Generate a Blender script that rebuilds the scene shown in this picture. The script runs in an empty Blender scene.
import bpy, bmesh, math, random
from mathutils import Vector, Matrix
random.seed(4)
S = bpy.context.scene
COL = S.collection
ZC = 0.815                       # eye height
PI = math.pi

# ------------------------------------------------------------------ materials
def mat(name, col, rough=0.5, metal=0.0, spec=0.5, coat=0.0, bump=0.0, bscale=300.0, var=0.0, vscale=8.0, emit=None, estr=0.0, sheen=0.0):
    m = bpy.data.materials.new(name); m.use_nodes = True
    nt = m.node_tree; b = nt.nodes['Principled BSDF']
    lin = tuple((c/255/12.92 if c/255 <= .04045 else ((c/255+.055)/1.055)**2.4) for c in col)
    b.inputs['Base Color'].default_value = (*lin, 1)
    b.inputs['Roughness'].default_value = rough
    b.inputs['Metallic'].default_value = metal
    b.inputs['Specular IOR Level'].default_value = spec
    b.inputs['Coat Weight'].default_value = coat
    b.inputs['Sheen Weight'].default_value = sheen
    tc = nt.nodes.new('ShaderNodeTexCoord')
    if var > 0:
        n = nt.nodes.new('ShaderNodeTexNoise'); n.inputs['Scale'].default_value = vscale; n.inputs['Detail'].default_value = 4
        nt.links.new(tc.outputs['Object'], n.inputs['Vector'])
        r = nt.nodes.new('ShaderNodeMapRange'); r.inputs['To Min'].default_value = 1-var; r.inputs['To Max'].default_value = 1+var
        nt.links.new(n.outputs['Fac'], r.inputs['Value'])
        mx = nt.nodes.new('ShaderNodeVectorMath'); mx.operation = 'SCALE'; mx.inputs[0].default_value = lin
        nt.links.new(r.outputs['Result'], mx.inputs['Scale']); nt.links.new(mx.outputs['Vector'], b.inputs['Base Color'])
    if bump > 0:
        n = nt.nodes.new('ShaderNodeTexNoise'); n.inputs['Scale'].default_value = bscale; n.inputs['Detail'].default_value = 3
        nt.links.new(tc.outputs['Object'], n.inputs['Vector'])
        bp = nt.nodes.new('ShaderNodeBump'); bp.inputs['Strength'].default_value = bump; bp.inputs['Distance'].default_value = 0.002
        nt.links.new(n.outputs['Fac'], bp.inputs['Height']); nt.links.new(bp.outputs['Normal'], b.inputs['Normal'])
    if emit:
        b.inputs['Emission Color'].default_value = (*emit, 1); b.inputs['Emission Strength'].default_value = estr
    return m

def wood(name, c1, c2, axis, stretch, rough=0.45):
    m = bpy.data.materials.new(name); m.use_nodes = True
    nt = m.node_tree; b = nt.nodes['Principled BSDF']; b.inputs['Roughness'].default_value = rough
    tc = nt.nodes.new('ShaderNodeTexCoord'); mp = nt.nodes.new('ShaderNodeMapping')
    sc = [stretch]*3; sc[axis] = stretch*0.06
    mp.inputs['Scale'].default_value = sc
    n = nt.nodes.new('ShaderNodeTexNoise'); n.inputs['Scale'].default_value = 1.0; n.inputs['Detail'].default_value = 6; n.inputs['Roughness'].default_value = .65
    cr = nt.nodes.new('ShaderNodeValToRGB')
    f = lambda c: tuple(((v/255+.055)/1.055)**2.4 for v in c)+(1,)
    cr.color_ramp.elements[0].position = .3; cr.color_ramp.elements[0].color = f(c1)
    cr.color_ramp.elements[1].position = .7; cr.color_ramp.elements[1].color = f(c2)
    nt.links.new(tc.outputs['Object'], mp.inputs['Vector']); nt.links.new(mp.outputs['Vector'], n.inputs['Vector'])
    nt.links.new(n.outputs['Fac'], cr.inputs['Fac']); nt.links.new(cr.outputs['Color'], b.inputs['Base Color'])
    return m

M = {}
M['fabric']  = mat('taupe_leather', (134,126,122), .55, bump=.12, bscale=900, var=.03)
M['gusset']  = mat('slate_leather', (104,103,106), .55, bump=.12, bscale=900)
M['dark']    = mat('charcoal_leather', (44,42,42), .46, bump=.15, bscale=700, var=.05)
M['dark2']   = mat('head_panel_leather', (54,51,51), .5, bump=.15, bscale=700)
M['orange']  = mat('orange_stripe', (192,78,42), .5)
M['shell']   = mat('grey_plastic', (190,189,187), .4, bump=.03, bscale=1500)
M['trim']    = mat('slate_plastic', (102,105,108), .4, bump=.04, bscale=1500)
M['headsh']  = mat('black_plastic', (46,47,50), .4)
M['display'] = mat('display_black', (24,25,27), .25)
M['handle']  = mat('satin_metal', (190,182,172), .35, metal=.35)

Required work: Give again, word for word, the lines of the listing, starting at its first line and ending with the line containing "PI = math.pi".

Exercise solution:
Generate a Blender script that rebuilds the scene shown in this picture. The script runs in an empty Blender scene.
import bpy, bmesh, math, random
from mathutils import Vector, Matrix
random.seed(4)
S = bpy.context.scene
COL = S.collection
ZC = 0.815                       # eye height
PI = math.pi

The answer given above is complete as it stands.